Un niño de tres años le pide a su mamá pan con mantequilla. Su mirada trasunta anticipación gozosa. “Mejor te voy a pedir una ensalada de frutas con mucha piña, naranja y manzana”, ella le dice. Él responde con un rotundo “nooooo”. Parece más broma compartida que una rebelión. La madre ordena pan francés calentito con mantequilla. No es una cruzada en favor de la salud ni contra la obesidad.
¿De dónde viene el poder de esa combinación: pan caliente, mantequilla? Se trata de un sabor invencible, nostálgico, alojado en las papilas de la memoria más que la lengua. ¿Alguien añora ensalada de frutas de su niñez? Casi podría apostar que no muchos.
Resultado de nuestra historia: las primeras conquistas de la civilización que nos independizaron de la caza, permitieron nutrientes de animales sin matarlos, alejarnos de la alimentación como trofeo de guerra; no encontrarla, sino producirla trabajando la tierra y procesando sus frutos; que suponen un compartir en familia, cerca de una fuente de calor y bajo un techo. En otras palabras, el atisbo de un hogar.
Por más sanas que sean, frutas y verduras no tienen ese encanto ancestral y entrañable.
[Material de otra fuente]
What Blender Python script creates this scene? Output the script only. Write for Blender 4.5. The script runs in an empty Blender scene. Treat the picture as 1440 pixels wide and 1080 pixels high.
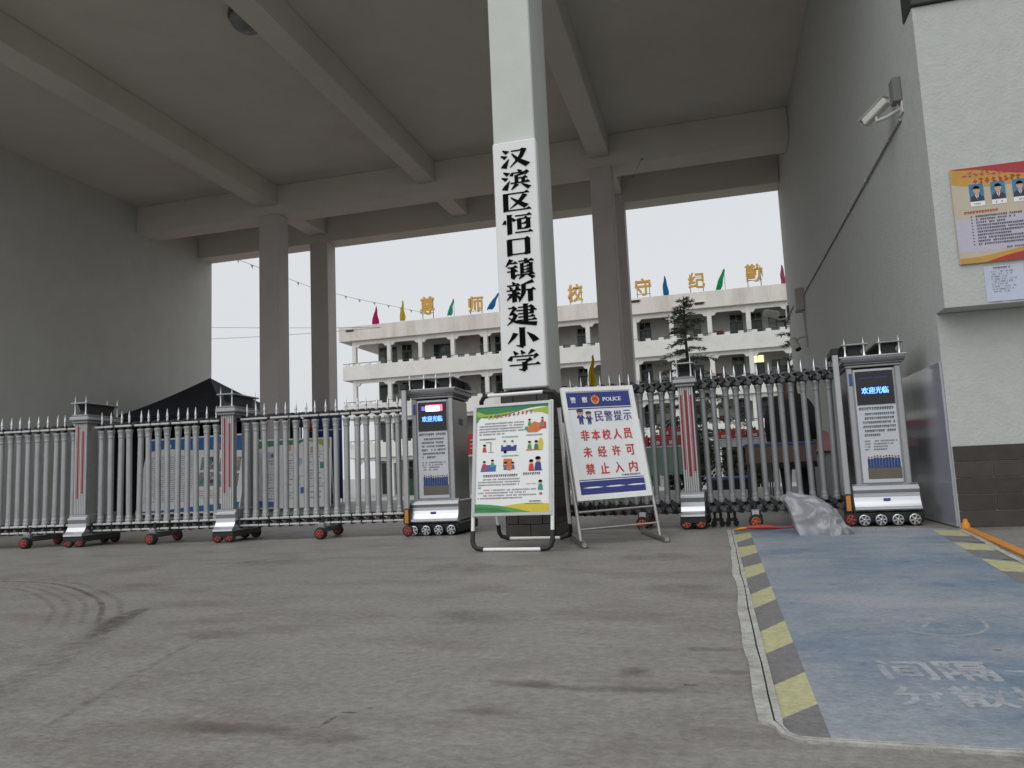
import bpy, bmesh, math, random
from mathutils import Matrix, Vector, noise
R = math.radians
S = bpy.context.scene
COL = S.collection
rnd = random.Random(7)

# ------------------------------------------------------------------ camera, sky, sun, exposure
cam = bpy.data.objects.new('camera', bpy.data.cameras.new('camera'))
COL.objects.link(cam)
cam.data.sensor_width = 36
cam.data.lens = 1060 / 1440 * 36
cam.data.clip_start = 0.05
cam.data.clip_end = 2000
M = Matrix(((0.96512, 0.07145, 0.25187), (0.25818, -0.10014, -0.96089), (-0.04343, 0.99240, -0.11509)))
cam.matrix_world = Matrix.Translation((0, 0, 0.66)) @ M.to_4x4()
S.camera = cam

W = bpy.data.worlds.new('World')
S.world = W
W.use_nodes = True
wn = W.node_tree
wn.nodes.clear()
SUN_EL, SUN_AZ = R(52), R(205)          # overcast: a wide soft sun high behind the photographer
sky = wn.nodes.new('ShaderNodeTexSky')
sky.sky_type = 'NISHITA'
sky.sun_disc = False
sky.sun_elevation = SUN_EL
sky.sun_rotation = SUN_AZ
sky.air_density = 1.0
sky.dust_density = 6.0
hs = wn.nodes.new('ShaderNodeHueSaturation')
hs.inputs['Saturation'].default_value = 0.10
mx = wn.nodes.new('ShaderNodeMix')
mx.data_type = 'RGBA'
mx.inputs[0].default_value = 0.82
mx.inputs[7].default_value = (6.2, 6.42, 6.65, 1)     # the flat cloud deck
bg = wn.nodes.new('ShaderNodeBackground')
bg.inputs['Strength'].default_value = 0.128
wo = wn.nodes.new('ShaderNodeOutputWorld')
wn.links.new(sky.outputs[0], hs.inputs['Color'])
wn.links.new(hs.outputs[0], mx.inputs[6])
wn.links.new(mx.outputs[2], bg.inputs[0])
wn.links.new(bg.outputs[0], wo.inputs[0])

sl = bpy.data.lights.new('sun', 'SUN')
sl.energy = 0.8
sl.angle = R(70)
sl.color = (1.0, 0.985, 0.96)
so = bpy.data.objects.new('sun', sl)
COL.objects.link(so)
sd = Vector((math.sin(SUN_AZ) * math.cos(SUN_EL), math.cos(SUN_AZ) * math.cos(SUN_EL), math.sin(SUN_EL)))
so.rotation_euler = sd.to_track_quat('Z', 'Y').to_euler()
so.location = (0, -10, 20)

S.view_settings.view_transform = 'Standard'
S.view_settings.look = 'None'
S.view_settings.exposure = 0.0
S.view_settings.gamma = 1
S.view_settings.use_curve_mapping = False
S.render.engine = 'CYCLES'
S.cycles.max_bounces = 8
S.cycles.diffuse_bounces = 5
S.cycles.transparent_max_bounces = 12
S.cycles.use_denoising = True
S.cycles.caustics_reflective = False
S.cycles.caustics_refractive = False

# ------------------------------------------------------------------ materials
MATS = {}


def mat(name, col, rough=0.7, metal=0.0, var=0.12, scale=3.0, bump=0.0, bscale=60.0, emit=None, estr=0.0,
        spec=0.5, stretch=None, grime=None, space='pos'):
    """Principled surface with two octaves of tone variation, optional soft stains (grime) and fine relief."""
    m = bpy.data.materials.new(name)
    m.use_nodes = True
    nt = m.node_tree
    b = nt.nodes['Principled BSDF']
    N, L = nt.nodes.new, nt.links.new
    b.inputs['Roughness'].default_value = rough
    b.inputs['Metallic'].default_value = metal
    b.inputs['Specular IOR Level'].default_value = spec
    if emit:
        b.inputs['Emission Color'].default_value = (*emit, 1)
        b.inputs['Emission Strength'].default_value = estr
    if space == 'pos':
        src = N('ShaderNodeNewGeometry').outputs['Position']
    else:
        src = N('ShaderNodeTexCoord').outputs['Object']
    if stretch:
        mp = N('ShaderNodeMapping')
        mp.inputs['Scale'].default_value = stretch
        L(src, mp.inputs[0])
        src = mp.outputs[0]
    if var > 0:
        n1 = N('ShaderNodeTexNoise')
        n1.inputs['Scale'].default_value = scale
        n1.inputs['Detail'].default_value = 7
        n1.inputs['Roughness'].default_value = 0.62
        L(src, n1.inputs['Vector'])
        mr = N('ShaderNodeMapRange')
        mr.inputs[1].default_value = 0.25
        mr.inputs[2].default_value = 0.75
        mr.inputs[3].default_value = 1 - var
        mr.inputs[4].default_value = 1 + var
        L(n1.outputs['Fac'], mr.inputs[0])
        vm = N('ShaderNodeVectorMath')
        vm.operation = 'SCALE'
        vm.inputs[0].default_value = col
        L(mr.outputs[0], vm.inputs['Scale'])
        out = vm.outputs[0]
        if grime:
            gcol, gscale, lo, hi, amt = grime
            n2 = N('ShaderNodeTexNoise')
            n2.inputs['Scale'].default_value = gscale
            n2.inputs['Detail'].default_value = 6
            n2.inputs['Roughness'].default_value = 0.68
            L(src, n2.inputs['Vector'])
            r2 = N('ShaderNodeMapRange')
            r2.inputs[1].default_value = lo
            r2.inputs[2].default_value = hi
            r2.inputs[3].default_value = 0
            r2.inputs[4].default_value = amt
            L(n2.outputs['Fac'], r2.inputs[0])
            mm = N('ShaderNodeMix')
            mm.data_type = 'RGBA'
            mm.inputs[7].default_value = (*gcol, 1)
            L(r2.outputs[0], mm.inputs[0])
            L(out, mm.inputs[6])
            out = mm.outputs[2]
        L(out, b.inputs['Base Color'])
    else:
        b.inputs['Base Color'].default_value = (*col, 1)
    if bump > 0:
        n3 = N('ShaderNodeTexNoise')
        n3.inputs['Scale'].default_value = bscale
        n3.inputs['Detail'].default_value = 5
        L(src, n3.inputs['Vector'])
        bp = N('ShaderNodeBump')
        bp.inputs['Strength'].default_value = bump
        bp.inputs['Distance'].default_value = 0.01
        L(n3.outputs['Fac'], bp.inputs['Height'])
        L(bp.outputs[0], b.inputs['Normal'])
    MATS[name] = m
    return m


def worn(name, col, scale=9.0, lo=0.42, hi=0.6, amount=0.9, base=0.0, rough=0.8):
    """Paint that has rubbed away in patches (transparent where the ground shows)."""
    m = mat(name, col, rough, var=0.15, scale=14)
    nt = m.node_tree
    N, L = nt.nodes.new, nt.links.new
    g = N('ShaderNodeNewGeometry')
    n = N('ShaderNodeTexNoise')
    n.inputs['Scale'].default_value = scale
    n.inputs['Detail'].default_value = 8
    n.inputs['Roughness'].default_value = 0.72
    L(g.outputs['Position'], n.inputs['Vector'])
    r = N('ShaderNodeMapRange')
    r.inputs[1].default_value = lo
    r.inputs[2].default_value = hi
    r.inputs[3].default_value = base
    r.inputs[4].default_value = amount
    L(n.outputs['Fac'], r.inputs[0])
    at = N('ShaderNodeAttribute')
    at.attribute_name = 'fade'
    mu = N('ShaderNodeMath')
    mu.operation = 'MULTIPLY'
    L(r.outputs[0], mu.inputs[0])
    L(at.outputs['Fac'], mu.inputs[1])
    t = N('ShaderNodeBsdfTransparent')
    x = N('ShaderNodeMixShader')
    L(mu.outputs[0], x.inputs[0])
    L(t.outputs[0], x.inputs[1])
    L(nt.nodes['Principled BSDF'].outputs[0], x.inputs[2])
    L(x.outputs[0], nt.nodes['Material Output'].inputs[0])
    return m


mat('bay_paint_shaded', (0.50, 0.52, 0.50), 0.85, var=0.06, scale=9, bump=0.6, bscale=34, grime=((0.42, 0.43, 0.40), 0.9, 0.52, 0.8, 0.35))  # base tone lowered: shade from unbuilt buildings opposite is put into the colour
mat('pillar_paint', (0.60, 0.63, 0.59), 0.85, var=0.05, scale=2.2, bump=0.15, bscale=45, grime=((0.50, 0.51, 0.47), 0.9, 0.52, 0.8, 0.35))
mat('plaster', (0.60, 0.60, 0.57), 0.85, var=0.05, scale=2.2, bump=0.15, bscale=45, grime=((0.52, 0.51, 0.47), 0.9, 0.52, 0.8, 0.35))
mat('ceiling_paint', (0.68, 0.655, 0.615), 0.9, var=0.06, scale=0.8, bump=0.1, bscale=30, grime=((0.56, 0.51, 0.47), 0.5, 0.5, 0.8, 0.5))
mat('column_paint', (0.60, 0.56, 0.54), 0.85, var=0.06, scale=1.4, bump=0.12, bscale=40, grime=((0.45, 0.42, 0.40), 1.2, 0.5, 0.8, 0.4))
cm = mat('concrete', (0.230, 0.217, 0.198), 0.50, var=0.15, scale=3.2, bump=0.45, bscale=48, spec=0.5, stretch=(0.75, 1.3, 1),
         grime=((0.118, 0.094, 0.080), 1.5, 0.50, 0.74, 0.66))


def grain(m, scale, lo, hi):
    """Fine aggregate grain multiplied over a material's broad tones."""
    nt = m.node_tree
    b = nt.nodes['Principled BSDF']
    src = b.inputs['Base Color'].links[0].from_socket
    g = nt.nodes.new('ShaderNodeTexNoise')
    g.inputs['Scale'].default_value = scale
    g.inputs['Detail'].default_value = 9
    g.inputs['Roughness'].default_value = 0.8
    geo = nt.nodes.new('ShaderNodeNewGeometry')
    nt.links.new(geo.outputs['Position'], g.inputs['Vector'])
    r = nt.nodes.new('ShaderNodeMapRange')
    r.inputs[1].default_value, r.inputs[2].default_value, r.inputs[3].default_value, r.inputs[4].default_value = 0.32, 0.68, lo, hi
    nt.links.new(g.outputs['Fac'], r.inputs[0])
    v = nt.nodes.new('ShaderNodeVectorMath')
    v.operation = 'SCALE'
    nt.links.new(src, v.inputs[0])
    nt.links.new(r.outputs[0], v.inputs['Scale'])
    nt.links.new(v.outputs[0], b.inputs['Base Color'])
    return m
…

Requieren de educación previa, de un entrenamiento que aleje de la grasa y la masa, por lo menos de manera parcial. Pero como toda enseñanza, se trata de un proceso que debe reconocer ritmos y tiempos, obstáculos que no solamente estriban en falta de voluntad o ganas de fastidiar, que no satanizan tendencias elementales.
Estoy seguro de que, en parte gracias a ese juego cómplice, el niño de la mesa de al lado terminará comiendo razonablemente sano. Más que si hubiera tenido una mamá predicadora.